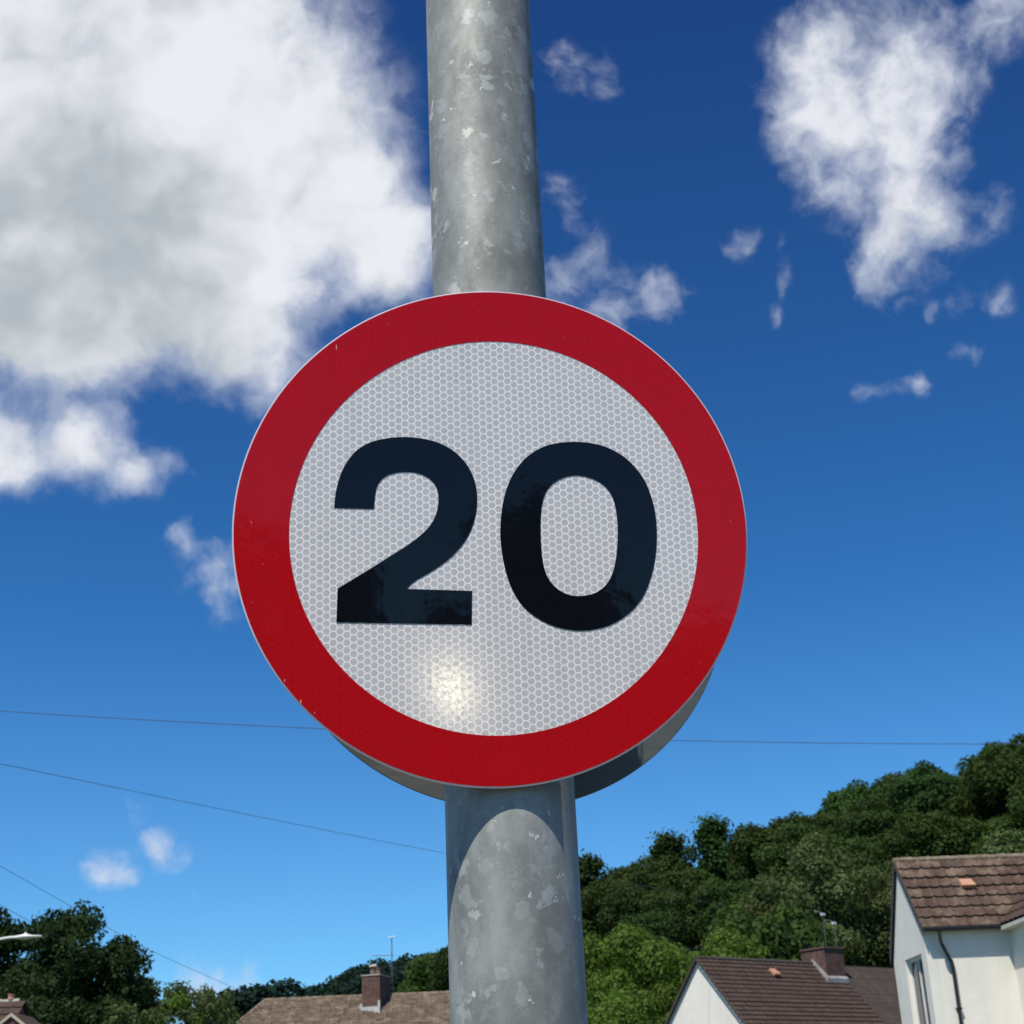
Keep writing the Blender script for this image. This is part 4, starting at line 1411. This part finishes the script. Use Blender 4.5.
for (x, hw, hh) in prof:
    for k in range(16):
        a = 2 * math.pi * k / 16
        vs.append((hx + x * .72, hw * math.cos(a), zt + .015 + hh * .8 * math.sin(a) * (1 if math.sin(a) > 0 else .8)))
for i in range(len(prof) - 1):
    for k in range(16):
        fs.append((i * 16 + k, i * 16 + (k + 1) % 16, (i + 1) * 16 + (k + 1) % 16, (i + 1) * 16 + k))
fs += [tuple(range(16))[::-1], tuple(range(len(vs) - 16, len(vs)))]
hd_ = mesh_obj('lamp_head', vs, fs, M['lamp_grey'], lampo, True)
MB().tube([(hx + .27, 0, zt + .06), (hx + .27, 0, zt + .115)], [.05, .035], 12).obj('photocell', M['lamp_grey'], hd_)

# ------------------------------------------------------------------ overhead wires
m, t = material('cable')
principled(t, t.mix(t.noise(objco(t), 3), (0.05, 0.056, 0.07), (0.07, 0.078, 0.095)), .7)
M['cable'] = m


def wire(px, Y0, Y1, r, label):
    """hang a cable through the given line of sight points, from distance Y0 to Y1"""
    n = len(px)
    xs = [p[0] for p in px]
    pts = []
    sm = catmull(px, 8, False)
    for q in sm:
        u = (q[0] - xs[0]) / (xs[-1] - xs[0])
        pts.append(at(q[0], q[1], Y0 + (Y1 - Y0) * u))
    o = MB().tube(pts, r, 6).obj('overhead_wire', M['cable'], None, True)
    return tag(o, label, 'wire', 'overhead telephone wires')


par = lambda x: 711 + .0655 * x - .0000325 * x * x
wire([(x, par(x)) for x in (-420, -200, 0, 200, 400, 600, 800, 1000, 1250, 1500)], 17, 22, .0042, 'nearly level overhead wire crossing behind the middle of the sign')
wire([(-420, 697), (-200, 730), (0, 764), (50, 774), (250, 815), (445, 853), (590, 876), (700, 900), (812, 948)], 17, 58, .0062, 'sloping overhead wire that meets the pole below the sign')
wire([(-320, 690), (-120, 800), (0, 866), (65, 903), (140, 945), (225, 984), (262, 1000)], 20, 60, .0068, 'steep overhead wire coming down past the large left tree')
wire([(-320, 740), (-120, 840), (0, 905), (65, 940), (140, 976), (262, 1002)], 20, 60, .0068, 'lowest overhead wire going down behind the large left tree')
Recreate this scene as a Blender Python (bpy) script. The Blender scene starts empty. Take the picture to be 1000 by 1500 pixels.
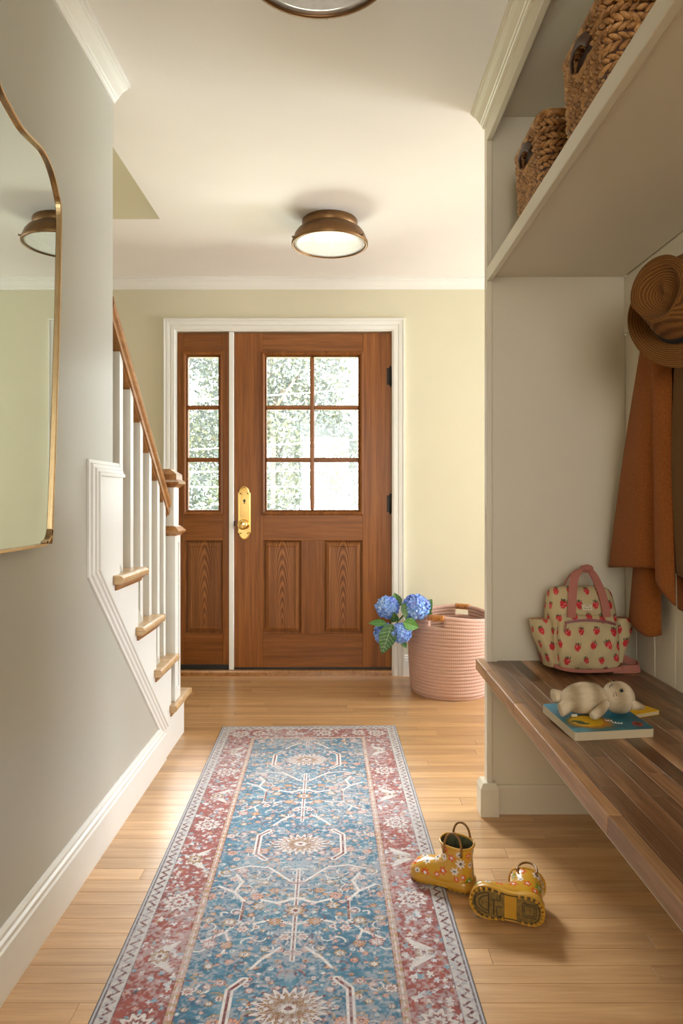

*WHAT YOU NEED TO DO:* The records above need to be given again exactly. Omit the pictures.

*RESPONSE TO THIS EXERCISE:*
Keep writing the Blender script for this image. This is part 4, starting at line 1411. This part finishes the script. Use Blender 4.5.
for (x, hw, hh) in prof:
    for k in range(16):
        a = 2 * math.pi * k / 16
        vs.append((hx + x * .72, hw * math.cos(a), zt + .015 + hh * .8 * math.sin(a) * (1 if math.sin(a) > 0 else .8)))
for i in range(len(prof) - 1):
    for k in range(16):
        fs.append((i * 16 + k, i * 16 + (k + 1) % 16, (i + 1) * 16 + (k + 1) % 16, (i + 1) * 16 + k))
fs += [tuple(range(16))[::-1], tuple(range(len(vs) - 16, len(vs)))]
hd_ = mesh_obj('lamp_head', vs, fs, M['lamp_grey'], lampo, True)
MB().tube([(hx + .27, 0, zt + .06), (hx + .27, 0, zt + .115)], [.05, .035], 12).obj('photocell', M['lamp_grey'], hd_)

# ------------------------------------------------------------------ overhead wires
m, t = material('cable')
principled(t, t.mix(t.noise(objco(t), 3), (0.05, 0.056, 0.07), (0.07, 0.078, 0.095)), .7)
M['cable'] = m


def wire(px, Y0, Y1, r, label):
    """hang a cable through the given line of sight points, from distance Y0 to Y1"""
    n = len(px)
    xs = [p[0] for p in px]
    pts = []
    sm = catmull(px, 8, False)
    for q in sm:
        u = (q[0] - xs[0]) / (xs[-1] - xs[0])
        pts.append(at(q[0], q[1], Y0 + (Y1 - Y0) * u))
    o = MB().tube(pts, r, 6).obj('overhead_wire', M['cable'], None, True)
    return tag(o, label, 'wire', 'overhead telephone wires')


par = lambda x: 711 + .0655 * x - .0000325 * x * x
wire([(x, par(x)) for x in (-420, -200, 0, 200, 400, 600, 800, 1000, 1250, 1500)], 17, 22, .0042, 'nearly level overhead wire crossing behind the middle of the sign')
wire([(-420, 697), (-200, 730), (0, 764), (50, 774), (250, 815), (445, 853), (590, 876), (700, 900), (812, 948)], 17, 58, .0062, 'sloping overhead wire that meets the pole below the sign')
wire([(-320, 690), (-120, 800), (0, 866), (65, 903), (140, 945), (225, 984), (262, 1000)], 20, 60, .0068, 'steep overhead wire coming down past the large left tree')
wire([(-320, 740), (-120, 840), (0, 905), (65, 940), (140, 976), (262, 1002)], 20, 60, .0068, 'lowest overhead wire going down behind the large left tree')
Recreate this scene as a Blender Python (bpy) script. The Blender scene starts empty. Take the picture to be 1000 by 1500 pixels.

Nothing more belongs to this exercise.